Using Your RRSP To Help Buy A Home
Michael Hallett • July 16, 2019

Did you know that you can use your RRSP to help buy a home? In fact, you can, it’s called the RRSP Home Buyer’s Plan (or HBP for short). Here are a few things you need to know!
It needs to be your first home (with some exceptions).
Technically, you must not have owned a home in the last four years or have lived in a home that your spouse owned in the last four years. There’s an exception to this: those with a disability OR those helping someone with a disability can withdraw from an RRSP for a home purchase at any time.
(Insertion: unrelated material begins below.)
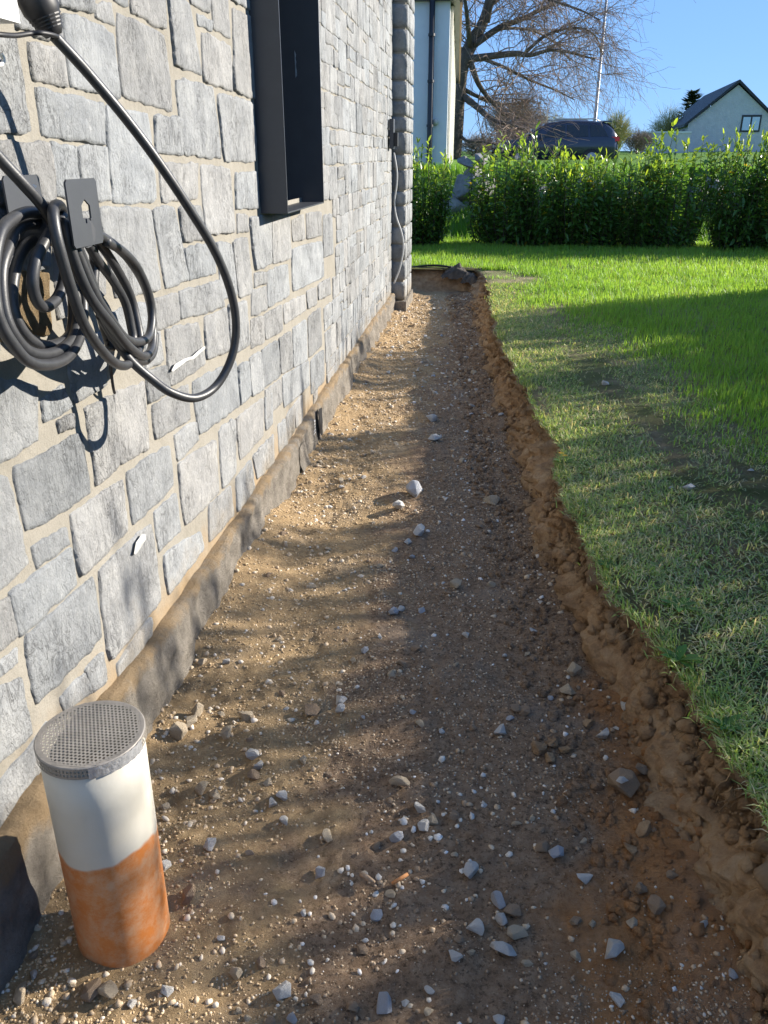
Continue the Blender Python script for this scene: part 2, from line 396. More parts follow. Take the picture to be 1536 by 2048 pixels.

You have 15 years to pay back the RRSP
- and you’ll start the second year after the withdrawal. While you won’t pay any tax on this particular withdrawal, it does come with some conditions. You’ll have to pay back the full amount you withdrew over 15 years - the CRA will send you an HBP Statement of Account every year to advise how much you owe the RRSP that year. Your repayments will not count as contributions - you’ve already received the tax break from those funds.
The funds you withdraw from the RRSP must have been there for 90 days.
This is a rule not many people are aware of, but it’s pretty important. You can still technically withdraw the money and use it for your down-payment, but it won’t be tax deductible, and won’t be considered to be part of the HBP. Any funds contributed within 90 days changes nothing - the contribution was completely meaningless. For most people, just a little bit of pre-planning would have given a decent tax deduction in a year they could have really used it.
You can access up to $25,000 ($50,00 per couple).
But that amount is increasing.
According to the CRA website,
the 2019 budget plans to increase the total amount for individual withdrawal to $35,000 after March 19th, 2019.
If you would like to know more about how the HBP could work for you, please don't hesitate to contact me anytime!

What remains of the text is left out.